DATASET RECORDS —
** begin **
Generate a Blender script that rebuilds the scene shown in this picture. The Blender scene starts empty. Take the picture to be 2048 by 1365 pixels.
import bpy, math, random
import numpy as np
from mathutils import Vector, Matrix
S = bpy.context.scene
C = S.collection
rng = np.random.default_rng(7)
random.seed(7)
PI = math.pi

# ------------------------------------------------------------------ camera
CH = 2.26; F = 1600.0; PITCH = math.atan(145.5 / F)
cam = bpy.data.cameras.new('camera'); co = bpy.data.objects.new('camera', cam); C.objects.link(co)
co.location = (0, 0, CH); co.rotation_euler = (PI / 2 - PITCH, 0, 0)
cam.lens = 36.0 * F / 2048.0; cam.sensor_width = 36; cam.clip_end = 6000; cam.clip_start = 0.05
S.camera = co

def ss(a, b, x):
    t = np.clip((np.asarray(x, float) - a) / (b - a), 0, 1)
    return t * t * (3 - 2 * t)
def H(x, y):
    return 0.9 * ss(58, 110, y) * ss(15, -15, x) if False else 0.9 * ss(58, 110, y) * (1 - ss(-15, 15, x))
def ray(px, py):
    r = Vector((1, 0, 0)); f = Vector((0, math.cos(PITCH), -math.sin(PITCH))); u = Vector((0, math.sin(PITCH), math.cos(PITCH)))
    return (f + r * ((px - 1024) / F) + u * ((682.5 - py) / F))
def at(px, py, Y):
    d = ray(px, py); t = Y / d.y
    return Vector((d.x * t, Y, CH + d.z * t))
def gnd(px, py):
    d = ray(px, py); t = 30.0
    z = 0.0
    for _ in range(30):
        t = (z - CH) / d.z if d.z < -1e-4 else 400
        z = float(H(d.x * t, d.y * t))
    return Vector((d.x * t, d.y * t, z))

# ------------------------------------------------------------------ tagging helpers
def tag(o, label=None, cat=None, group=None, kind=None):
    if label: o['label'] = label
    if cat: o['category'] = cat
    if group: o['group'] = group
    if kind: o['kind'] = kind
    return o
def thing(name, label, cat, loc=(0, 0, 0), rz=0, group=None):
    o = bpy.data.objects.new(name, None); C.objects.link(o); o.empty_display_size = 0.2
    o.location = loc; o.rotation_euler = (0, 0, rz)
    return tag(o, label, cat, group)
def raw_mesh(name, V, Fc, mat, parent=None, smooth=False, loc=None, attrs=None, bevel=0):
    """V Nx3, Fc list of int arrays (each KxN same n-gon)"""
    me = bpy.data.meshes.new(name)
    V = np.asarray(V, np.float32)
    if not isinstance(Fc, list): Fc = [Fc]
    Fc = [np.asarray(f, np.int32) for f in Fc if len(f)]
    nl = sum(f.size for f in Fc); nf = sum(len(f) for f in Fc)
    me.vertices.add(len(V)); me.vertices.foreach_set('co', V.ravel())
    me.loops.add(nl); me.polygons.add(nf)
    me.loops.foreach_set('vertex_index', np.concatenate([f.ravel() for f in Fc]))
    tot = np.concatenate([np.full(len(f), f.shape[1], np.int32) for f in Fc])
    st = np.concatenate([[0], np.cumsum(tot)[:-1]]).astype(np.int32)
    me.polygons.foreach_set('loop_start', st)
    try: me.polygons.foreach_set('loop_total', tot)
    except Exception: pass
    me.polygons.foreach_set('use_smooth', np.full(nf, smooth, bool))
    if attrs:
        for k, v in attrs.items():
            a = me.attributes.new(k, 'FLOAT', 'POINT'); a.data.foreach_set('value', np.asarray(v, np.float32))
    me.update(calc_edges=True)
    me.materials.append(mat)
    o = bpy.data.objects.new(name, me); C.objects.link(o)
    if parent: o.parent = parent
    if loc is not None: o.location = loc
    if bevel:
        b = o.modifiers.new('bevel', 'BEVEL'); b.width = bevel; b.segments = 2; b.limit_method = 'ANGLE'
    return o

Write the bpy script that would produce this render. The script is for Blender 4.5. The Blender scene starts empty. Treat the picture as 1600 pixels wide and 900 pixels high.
** end **
Copy every record exactly, with nothing added or dropped.

RESULT OF THE EXERCISE —
Generate a Blender script that rebuilds the scene shown in this picture. The Blender scene starts empty. Take the picture to be 2048 by 1365 pixels.
import bpy, math, random
import numpy as np
from mathutils import Vector, Matrix
S = bpy.context.scene
C = S.collection
rng = np.random.default_rng(7)
random.seed(7)
PI = math.pi

# ------------------------------------------------------------------ camera
CH = 2.26; F = 1600.0; PITCH = math.atan(145.5 / F)
cam = bpy.data.cameras.new('camera'); co = bpy.data.objects.new('camera', cam); C.objects.link(co)
co.location = (0, 0, CH); co.rotation_euler = (PI / 2 - PITCH, 0, 0)
cam.lens = 36.0 * F / 2048.0; cam.sensor_width = 36; cam.clip_end = 6000; cam.clip_start = 0.05
S.camera = co

def ss(a, b, x):
    t = np.clip((np.asarray(x, float) - a) / (b - a), 0, 1)
    return t * t * (3 - 2 * t)
def H(x, y):
    return 0.9 * ss(58, 110, y) * ss(15, -15, x) if False else 0.9 * ss(58, 110, y) * (1 - ss(-15, 15, x))
def ray(px, py):
    r = Vector((1, 0, 0)); f = Vector((0, math.cos(PITCH), -math.sin(PITCH))); u = Vector((0, math.sin(PITCH), math.cos(PITCH)))
    return (f + r * ((px - 1024) / F) + u * ((682.5 - py) / F))
def at(px, py, Y):
    d = ray(px, py); t = Y / d.y
    return Vector((d.x * t, Y, CH + d.z * t))
def gnd(px, py):
    d = ray(px, py); t = 30.0
    z = 0.0
    for _ in range(30):
        t = (z - CH) / d.z if d.z < -1e-4 else 400
        z = float(H(d.x * t, d.y * t))
    return Vector((d.x * t, d.y * t, z))

# ------------------------------------------------------------------ tagging helpers
def tag(o, label=None, cat=None, group=None, kind=None):
    if label: o['label'] = label
    if cat: o['category'] = cat
    if group: o['group'] = group
    if kind: o['kind'] = kind
    return o
def thing(name, label, cat, loc=(0, 0, 0), rz=0, group=None):
    o = bpy.data.objects.new(name, None); C.objects.link(o); o.empty_display_size = 0.2
    o.location = loc; o.rotation_euler = (0, 0, rz)
    return tag(o, label, cat, group)
def raw_mesh(name, V, Fc, mat, parent=None, smooth=False, loc=None, attrs=None, bevel=0):
    """V Nx3, Fc list of int arrays (each KxN same n-gon)"""
    me = bpy.data.meshes.new(name)
    V = np.asarray(V, np.float32)
    if not isinstance(Fc, list): Fc = [Fc]
    Fc = [np.asarray(f, np.int32) for f in Fc if len(f)]
    nl = sum(f.size for f in Fc); nf = sum(len(f) for f in Fc)
    me.vertices.add(len(V)); me.vertices.foreach_set('co', V.ravel())
    me.loops.add(nl); me.polygons.add(nf)
    me.loops.foreach_set('vertex_index', np.concatenate([f.ravel() for f in Fc]))
    tot = np.concatenate([np.full(len(f), f.shape[1], np.int32) for f in Fc])
    st = np.concatenate([[0], np.cumsum(tot)[:-1]]).astype(np.int32)
    me.polygons.foreach_set('loop_start', st)
    try: me.polygons.foreach_set('loop_total', tot)
    except Exception: pass
    me.polygons.foreach_set('use_smooth', np.full(nf, smooth, bool))
    if attrs:
        for k, v in attrs.items():
            a = me.attributes.new(k, 'FLOAT', 'POINT'); a.data.foreach_set('value', np.asarray(v, np.float32))
    me.update(calc_edges=True)
    me.materials.append(mat)
    o = bpy.data.objects.new(name, me); C.objects.link(o)
    if parent: o.parent = parent
    if loc is not None: o.location = loc
    if bevel:
        b = o.modifiers.new('bevel', 'BEVEL'); b.width = bevel; b.segments = 2; b.limit_method = 'ANGLE'
    return o

Write the bpy script that would produce this render. The script is for Blender 4.5. The Blender scene starts empty. Treat the picture as 1600 pixels wide and 900 pixels high.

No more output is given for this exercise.